Dans tous les autres cas, les travailleurs seraient perdants, estime le collectif Nos retraites. Celui-ci détaille : « Pour prétendre à une retraite à taux plein, il faudrait non seulement avoir cotisé toutes ses annuités, mais également avoir atteint cet âge pivot. Plus les personnes auront commencé à cotiser tôt, et donc auront accumulé toutes leurs annuités avant cet âge, plus elles seraient donc perdantes. »
Les experts du collectif ont étudié les conséquences néfastes de l’âge pivot pour trois profils précis. Omar, d’abord : salarié du privé né en 1965, il a commencé sa carrière à 20 ans et ne s’est jamais arrêté. Dans le système actuel, il pourrait partir à 62 ans en 2027, avec une retraite de 1 927 euros, soit 69 % de son dernier salaire. En partant à 64 ans, il bénéficierait d’une surcote sur sa retraite de base et partirait en 2029 avec une pension de 2 270 euros (76 % de son dernier salaire).
Avec l’instauration d’un âge pivot à 64 ans, Omar pourrait maintenir son départ à 62 ans, mais il perdrait 8 % du montant de sa pension (-161 euros par mois) par rapport au régime actuel. Et s’il partait à 64 ans, il en perdrait encore 6 % (-134 euros par mois), puisque sa surcote au régime général n’existerait plus.
Jeannine, elle, est agente de la fonction publique, catégorie C, née en 1963. Ayant commencé à travailler à 20 ans et ayant eu une carrière complète, elle peut partir actuellement à 62 ans en 2025, avec une retraite à taux plein de 1 541 euros, (75 % de son dernier salaire). En partant à 64 ans, elle bénéficierait d’une pension de 1 724 euros (83 % de son dernier salaire).

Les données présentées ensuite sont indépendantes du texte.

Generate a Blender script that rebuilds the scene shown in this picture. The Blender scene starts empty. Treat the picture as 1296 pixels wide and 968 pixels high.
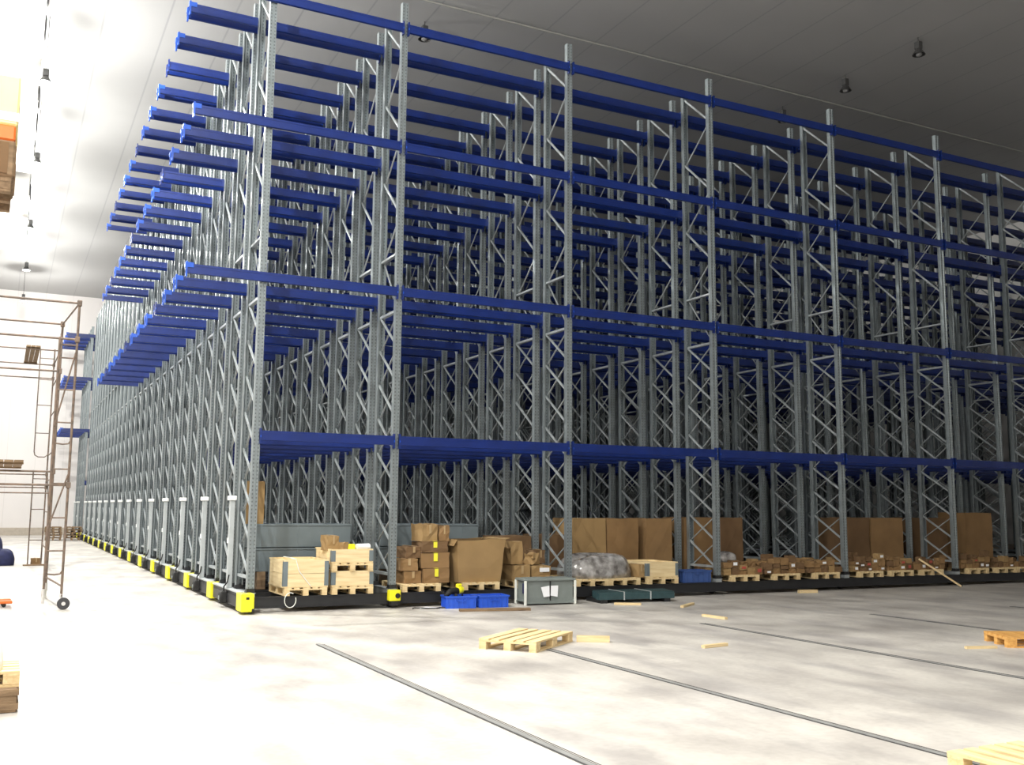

Selon les annonces du gouvernement, avec les nouvelles règles, Jeannine devrait, du fait de son année de naissance, respecter un âge pivot à 63 ans et 3 mois (l’arrondi est effectué au trimestre inférieur). Si elle maintenait son départ à 62 ans, Jeannine perdrait environ 6 % (-96 euros par mois) de sa pension par rapport au système actuel. Et si elle partait à 64 ans, le manque à gagner serait équivalent : 6 % (-98 euros par mois), car sa surcote ne serait plus que de 3 trimestres, au lieu de 8 trimestres sans la réforme.
Enfin, le collectif détaille le cas d’Amira, une salariée du privé à carrière continue, mais qui a commencé sa carrière à 18 ans, tout en ayant déjà validé un trimestre de cotisations avant cet âge (pour un petit boulot). Aujourd’hui, elle est donc éligible à un départ anticipé pour « carrière longue », à partir de 60 ans. Née en 1965, elle peut partir en 2025 avec une retraite à taux plein de 1506 euros (71 % de son dernier salaire).
Le gouvernement ayant annoncé le maintien du dispositif « carrières longues », il est probable qu’avec un âge pivot à 64 ans, Amira pourra partir à 62 ans dans le nouveau système. Dans ce cas, elle perdrait alors 9 % (-164 euros par mois) de sa pension. Il lui manquerait en effet huit trimestres pour une retraite à taux plein, et elle subirait une décote à la fois sur sa retraite de base et sur sa retraite complémentaire.
Ces sévères projections s’appuient bien sûr elles aussi sur des hypothèses (la méthodologie est disponible ici), qui pourraient être infirmées par des précisions ou par de nouveaux choix du gouvernement. Pour apaiser les esprits, il ne tient donc qu’à l’exécutif de contredire ces conclusions en dévoilant toutes les données dont il dispose.